East Bay

Forlon Richmond Park to Get Second Life

For years, Michelle Dupree-Gaines lived across the street from Kennedy Park in the south side of Richmond. Yet every time her grandson came over for a visit, she eschewed the seven-and-a-half acre park a stone’s throw away, to drive across town to Clinton Park.

“Right now it’s just seven-and-a-half acres of empty land,” Dupree-Gaines said of Kennedy Park. “This park has just been sitting here idle.”

The park was created in 1968, and from the look of things, hadn’t been updated since. The basketball court had been co-opted by weeds which poked through the cracked asphalt. Rust devoured the metal backboard. The vast, barren fields were only occupied by grazing geese. The few park benches and a small storage shed were crumbling.

“Physically it doesn’t have an appealing look,” Dupree-Gaines said.

But she did allow the park was appealing to some — the groups of aimless people who hang out in the amphitheater day and night, drinking and occasionally scrapping.

“The only people around here are people that are lost and don’t really have a place to go,” she said, warily eyeing a group gathered nearby.

The park was so absent infrastructure, neighbors said, it barely attracted the 1,500 students attending the adjacent high school and elementary school. But that long silence was about to be broken. On a recent day, Jeanine Strickland of the Trust for Public Land bounded across the park, leading several dozen community members and leaders on a tour — of Kennedy Park’s future.

“We are building a victory garden in that circle,” Strickland pointed out. “We’re going to have a new fitness trail.”

Since the spring, the Trust for Public Land along with the city have been carefully sculpting a plan to revamp the faded park into a community magnet — while seeking out donations to fund it. On October 24th, several hundred volunteers are expected to turn-out for a barn-raising-like work day, where the bulk of Kennedy park’s transformations will take place.

“We will actually build it with many hands on build day,” Strickland said. “One of the amazing outcomes is the neighborhood gets to see how much support.”

The work will add a children’s play area complete with swings, a climbing wall and a skate park. A small gazebo will be whipped-into a community gathering area, with barbecues, picnic tables and an area for an outdoor classes. The shed will be rebuilt. The gazebo will get an actual roof.

Strickland said the group was still trying to raise the funds to redo the beleaguered basketball courts. She said if the money can’t be raised by work day, she’ll hang a banner saying “coming soon,” which given the park’s gruelingly long comeback, isn’t necessarily a killjoy.

“This community grew up with this park,” Strickland said. “It was really special to a lot of generations, but nothing’s changed.”
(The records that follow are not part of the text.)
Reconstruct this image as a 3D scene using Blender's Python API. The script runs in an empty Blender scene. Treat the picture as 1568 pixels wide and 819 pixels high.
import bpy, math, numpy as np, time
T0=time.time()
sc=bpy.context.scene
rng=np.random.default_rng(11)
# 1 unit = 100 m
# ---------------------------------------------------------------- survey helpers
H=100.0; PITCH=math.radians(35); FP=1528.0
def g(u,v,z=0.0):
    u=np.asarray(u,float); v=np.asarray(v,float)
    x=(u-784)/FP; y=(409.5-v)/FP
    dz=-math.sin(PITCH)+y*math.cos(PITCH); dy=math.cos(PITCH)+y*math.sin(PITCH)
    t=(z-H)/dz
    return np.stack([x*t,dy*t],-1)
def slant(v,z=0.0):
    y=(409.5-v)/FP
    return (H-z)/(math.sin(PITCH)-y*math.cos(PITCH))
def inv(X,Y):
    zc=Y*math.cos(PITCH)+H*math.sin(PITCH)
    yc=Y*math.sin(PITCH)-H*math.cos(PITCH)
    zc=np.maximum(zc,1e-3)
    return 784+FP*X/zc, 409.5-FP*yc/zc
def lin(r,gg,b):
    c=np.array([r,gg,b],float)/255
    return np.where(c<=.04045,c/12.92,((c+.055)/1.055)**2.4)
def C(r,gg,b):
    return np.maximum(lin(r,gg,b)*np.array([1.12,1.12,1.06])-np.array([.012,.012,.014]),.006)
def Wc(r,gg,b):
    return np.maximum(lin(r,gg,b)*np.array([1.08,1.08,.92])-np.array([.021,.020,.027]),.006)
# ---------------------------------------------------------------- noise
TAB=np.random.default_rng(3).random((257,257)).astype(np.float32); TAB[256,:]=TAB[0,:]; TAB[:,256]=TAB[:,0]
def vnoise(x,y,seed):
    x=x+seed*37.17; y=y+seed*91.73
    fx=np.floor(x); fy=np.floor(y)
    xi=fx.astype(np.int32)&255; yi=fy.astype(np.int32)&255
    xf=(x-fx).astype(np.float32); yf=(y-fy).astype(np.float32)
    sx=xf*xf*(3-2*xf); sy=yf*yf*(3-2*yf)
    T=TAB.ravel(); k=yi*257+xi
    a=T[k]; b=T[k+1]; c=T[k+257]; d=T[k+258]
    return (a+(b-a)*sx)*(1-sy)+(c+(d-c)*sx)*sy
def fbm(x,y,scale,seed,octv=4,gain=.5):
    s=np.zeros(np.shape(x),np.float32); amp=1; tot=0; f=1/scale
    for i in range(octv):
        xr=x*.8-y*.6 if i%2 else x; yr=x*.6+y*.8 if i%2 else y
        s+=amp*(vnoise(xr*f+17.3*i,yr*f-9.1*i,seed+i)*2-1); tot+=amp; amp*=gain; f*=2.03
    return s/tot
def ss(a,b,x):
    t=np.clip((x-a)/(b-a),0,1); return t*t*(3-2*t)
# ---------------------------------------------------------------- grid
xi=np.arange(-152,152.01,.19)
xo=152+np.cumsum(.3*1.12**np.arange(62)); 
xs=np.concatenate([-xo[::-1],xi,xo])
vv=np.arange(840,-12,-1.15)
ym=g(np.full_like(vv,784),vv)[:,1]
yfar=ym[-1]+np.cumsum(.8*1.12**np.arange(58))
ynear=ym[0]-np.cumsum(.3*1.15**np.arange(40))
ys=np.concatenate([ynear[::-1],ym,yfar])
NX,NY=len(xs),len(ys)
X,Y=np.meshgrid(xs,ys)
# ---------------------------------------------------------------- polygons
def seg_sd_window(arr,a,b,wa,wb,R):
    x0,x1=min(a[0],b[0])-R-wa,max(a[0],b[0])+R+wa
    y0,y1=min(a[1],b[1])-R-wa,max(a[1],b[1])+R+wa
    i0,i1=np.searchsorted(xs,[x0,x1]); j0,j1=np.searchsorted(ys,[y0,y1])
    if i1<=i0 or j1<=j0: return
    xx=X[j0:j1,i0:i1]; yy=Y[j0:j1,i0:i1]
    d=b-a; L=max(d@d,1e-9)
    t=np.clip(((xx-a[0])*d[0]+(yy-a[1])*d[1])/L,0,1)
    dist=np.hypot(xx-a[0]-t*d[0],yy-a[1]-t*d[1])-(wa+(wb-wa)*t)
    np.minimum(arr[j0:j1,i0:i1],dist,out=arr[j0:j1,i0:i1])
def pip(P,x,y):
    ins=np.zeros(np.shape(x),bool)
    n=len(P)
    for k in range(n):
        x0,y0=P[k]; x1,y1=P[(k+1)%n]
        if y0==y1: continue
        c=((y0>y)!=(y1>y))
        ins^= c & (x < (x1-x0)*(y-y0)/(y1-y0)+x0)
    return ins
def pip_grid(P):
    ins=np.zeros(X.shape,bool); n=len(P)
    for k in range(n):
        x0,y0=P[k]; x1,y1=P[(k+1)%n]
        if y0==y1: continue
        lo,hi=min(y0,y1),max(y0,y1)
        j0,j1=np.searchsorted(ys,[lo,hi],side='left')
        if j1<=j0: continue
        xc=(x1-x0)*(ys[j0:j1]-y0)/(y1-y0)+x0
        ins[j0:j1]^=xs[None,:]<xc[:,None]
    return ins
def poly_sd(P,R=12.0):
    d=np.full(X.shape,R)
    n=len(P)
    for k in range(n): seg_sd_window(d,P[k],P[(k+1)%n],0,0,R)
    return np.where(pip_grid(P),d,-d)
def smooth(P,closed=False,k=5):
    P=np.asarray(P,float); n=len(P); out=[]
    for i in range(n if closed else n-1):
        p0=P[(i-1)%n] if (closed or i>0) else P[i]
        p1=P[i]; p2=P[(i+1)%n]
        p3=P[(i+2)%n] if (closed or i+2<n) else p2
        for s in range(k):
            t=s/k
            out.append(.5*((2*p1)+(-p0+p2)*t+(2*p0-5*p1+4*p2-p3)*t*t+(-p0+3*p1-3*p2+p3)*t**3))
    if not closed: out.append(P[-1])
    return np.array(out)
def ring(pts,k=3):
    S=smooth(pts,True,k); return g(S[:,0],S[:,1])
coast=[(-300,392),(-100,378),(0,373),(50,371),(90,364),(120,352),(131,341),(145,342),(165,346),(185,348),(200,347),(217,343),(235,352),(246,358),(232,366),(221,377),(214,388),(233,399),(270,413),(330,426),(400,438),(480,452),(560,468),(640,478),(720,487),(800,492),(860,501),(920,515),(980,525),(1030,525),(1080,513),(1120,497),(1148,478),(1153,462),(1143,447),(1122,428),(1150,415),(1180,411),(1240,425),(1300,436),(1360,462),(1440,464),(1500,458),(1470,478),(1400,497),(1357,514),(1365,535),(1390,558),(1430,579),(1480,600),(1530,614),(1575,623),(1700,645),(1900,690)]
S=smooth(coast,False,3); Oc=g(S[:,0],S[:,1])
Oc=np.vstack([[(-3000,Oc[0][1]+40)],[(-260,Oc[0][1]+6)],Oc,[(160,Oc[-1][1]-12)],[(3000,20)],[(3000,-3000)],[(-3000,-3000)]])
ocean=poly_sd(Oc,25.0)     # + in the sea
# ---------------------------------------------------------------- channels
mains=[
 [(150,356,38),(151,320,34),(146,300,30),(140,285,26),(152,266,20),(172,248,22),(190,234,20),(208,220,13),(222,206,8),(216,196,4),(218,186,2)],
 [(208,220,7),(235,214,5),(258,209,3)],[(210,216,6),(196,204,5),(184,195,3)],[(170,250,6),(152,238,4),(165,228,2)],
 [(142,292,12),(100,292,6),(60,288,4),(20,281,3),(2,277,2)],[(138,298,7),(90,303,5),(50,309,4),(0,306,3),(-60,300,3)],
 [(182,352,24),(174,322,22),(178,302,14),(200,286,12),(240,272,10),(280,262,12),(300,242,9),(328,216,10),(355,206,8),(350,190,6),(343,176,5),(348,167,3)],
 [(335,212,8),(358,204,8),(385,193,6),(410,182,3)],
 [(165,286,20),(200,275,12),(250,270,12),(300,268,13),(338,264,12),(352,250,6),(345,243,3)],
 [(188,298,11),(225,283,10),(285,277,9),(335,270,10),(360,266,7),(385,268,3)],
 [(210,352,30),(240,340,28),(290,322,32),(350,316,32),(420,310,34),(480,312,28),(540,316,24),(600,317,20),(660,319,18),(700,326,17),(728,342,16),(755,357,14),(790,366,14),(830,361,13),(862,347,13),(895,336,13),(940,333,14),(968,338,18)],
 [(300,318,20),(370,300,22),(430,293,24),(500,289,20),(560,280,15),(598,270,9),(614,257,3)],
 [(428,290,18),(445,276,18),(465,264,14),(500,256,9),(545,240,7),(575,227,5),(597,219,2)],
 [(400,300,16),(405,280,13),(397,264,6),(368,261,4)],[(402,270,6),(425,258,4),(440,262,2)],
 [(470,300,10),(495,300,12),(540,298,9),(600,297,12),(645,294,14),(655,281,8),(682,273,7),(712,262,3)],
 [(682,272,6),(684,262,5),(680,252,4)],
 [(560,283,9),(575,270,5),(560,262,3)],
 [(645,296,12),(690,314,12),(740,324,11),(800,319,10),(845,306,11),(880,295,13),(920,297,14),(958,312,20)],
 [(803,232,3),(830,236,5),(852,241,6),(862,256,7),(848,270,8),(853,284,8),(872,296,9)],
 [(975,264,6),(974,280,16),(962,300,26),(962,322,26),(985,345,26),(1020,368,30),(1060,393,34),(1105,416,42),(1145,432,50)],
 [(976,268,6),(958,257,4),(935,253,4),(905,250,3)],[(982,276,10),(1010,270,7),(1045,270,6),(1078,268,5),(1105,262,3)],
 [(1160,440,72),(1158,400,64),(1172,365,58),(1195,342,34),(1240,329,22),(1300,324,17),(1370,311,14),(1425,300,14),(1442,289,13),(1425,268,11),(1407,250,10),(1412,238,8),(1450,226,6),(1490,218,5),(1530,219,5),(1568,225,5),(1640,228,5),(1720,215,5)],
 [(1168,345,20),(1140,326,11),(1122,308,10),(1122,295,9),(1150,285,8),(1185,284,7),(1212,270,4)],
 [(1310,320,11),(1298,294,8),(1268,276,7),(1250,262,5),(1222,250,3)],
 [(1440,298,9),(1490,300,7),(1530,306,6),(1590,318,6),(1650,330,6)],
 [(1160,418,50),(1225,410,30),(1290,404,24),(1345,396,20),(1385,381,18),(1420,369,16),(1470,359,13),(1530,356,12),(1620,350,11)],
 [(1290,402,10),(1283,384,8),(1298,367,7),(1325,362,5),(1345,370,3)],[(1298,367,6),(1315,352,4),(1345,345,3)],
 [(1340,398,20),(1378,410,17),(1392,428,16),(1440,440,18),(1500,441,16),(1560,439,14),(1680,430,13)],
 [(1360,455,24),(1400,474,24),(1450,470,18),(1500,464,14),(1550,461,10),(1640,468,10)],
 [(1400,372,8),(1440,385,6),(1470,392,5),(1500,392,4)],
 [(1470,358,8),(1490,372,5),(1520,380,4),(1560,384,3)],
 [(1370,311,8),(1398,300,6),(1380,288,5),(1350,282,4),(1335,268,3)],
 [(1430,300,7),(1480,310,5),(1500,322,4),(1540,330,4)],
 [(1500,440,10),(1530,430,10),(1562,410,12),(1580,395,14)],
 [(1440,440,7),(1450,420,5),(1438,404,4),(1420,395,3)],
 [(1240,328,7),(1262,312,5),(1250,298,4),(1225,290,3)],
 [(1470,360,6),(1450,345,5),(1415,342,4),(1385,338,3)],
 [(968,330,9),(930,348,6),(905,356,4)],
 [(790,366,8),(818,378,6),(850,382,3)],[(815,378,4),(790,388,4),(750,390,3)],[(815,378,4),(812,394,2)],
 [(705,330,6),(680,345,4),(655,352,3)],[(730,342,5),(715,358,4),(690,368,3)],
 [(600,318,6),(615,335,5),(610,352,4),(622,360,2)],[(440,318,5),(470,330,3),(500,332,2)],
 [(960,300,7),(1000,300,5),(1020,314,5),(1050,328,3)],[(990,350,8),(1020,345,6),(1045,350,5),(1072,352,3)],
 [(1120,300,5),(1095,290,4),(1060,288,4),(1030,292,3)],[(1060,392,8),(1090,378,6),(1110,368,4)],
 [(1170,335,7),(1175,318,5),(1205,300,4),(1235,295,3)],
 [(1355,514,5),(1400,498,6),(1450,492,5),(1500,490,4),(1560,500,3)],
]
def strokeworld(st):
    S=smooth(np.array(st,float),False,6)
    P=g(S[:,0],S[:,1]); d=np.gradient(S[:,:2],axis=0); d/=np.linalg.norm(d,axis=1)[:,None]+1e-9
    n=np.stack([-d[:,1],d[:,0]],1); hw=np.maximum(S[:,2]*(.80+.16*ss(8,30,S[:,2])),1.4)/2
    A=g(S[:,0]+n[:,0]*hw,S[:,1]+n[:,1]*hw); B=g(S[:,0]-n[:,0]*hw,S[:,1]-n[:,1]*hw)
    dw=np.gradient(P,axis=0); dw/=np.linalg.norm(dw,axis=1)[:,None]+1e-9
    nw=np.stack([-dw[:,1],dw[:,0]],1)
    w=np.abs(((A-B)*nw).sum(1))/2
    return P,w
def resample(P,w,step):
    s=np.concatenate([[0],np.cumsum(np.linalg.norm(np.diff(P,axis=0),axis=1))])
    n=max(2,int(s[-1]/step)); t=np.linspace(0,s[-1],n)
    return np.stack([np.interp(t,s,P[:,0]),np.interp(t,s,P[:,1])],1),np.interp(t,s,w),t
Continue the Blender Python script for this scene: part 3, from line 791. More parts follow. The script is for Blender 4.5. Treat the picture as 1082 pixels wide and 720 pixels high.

Bendrick Foster grew up in the neighborhood. He attended the elementary school but never it made it across the street to Kennedy High School. He got caught up in the world of crime and drug dealing - the park serving as his de-facto office.

“We did what we had to do at them times to make money,” Foster said. “For me it was real rough, lost a lot of friends to violence, guns.”

But Foster cleaned himself up before the legal system could get a hold of him. After founding a program he calls New Life Movement, he plans to once again set-up shop in the park — only this time to provide job training and counseling to the area’s lost souls.

“You could have a pretty park with no solution,” Foster said. “We’ve got to have a solution here.”

Foster said a fully activated park will help attract neighbors who withdrew to their homes long ago due to the park’s unsavory activities. Now there would be a reason to come out. To gather for barbecues. To bring their children and their grandchildren to play.

“I think it’s going to give us a chance to not to stay in our house all the time,” Dupree-Gaines said. “We’ll come out now, we’ll come over to the park and sit and read a book.”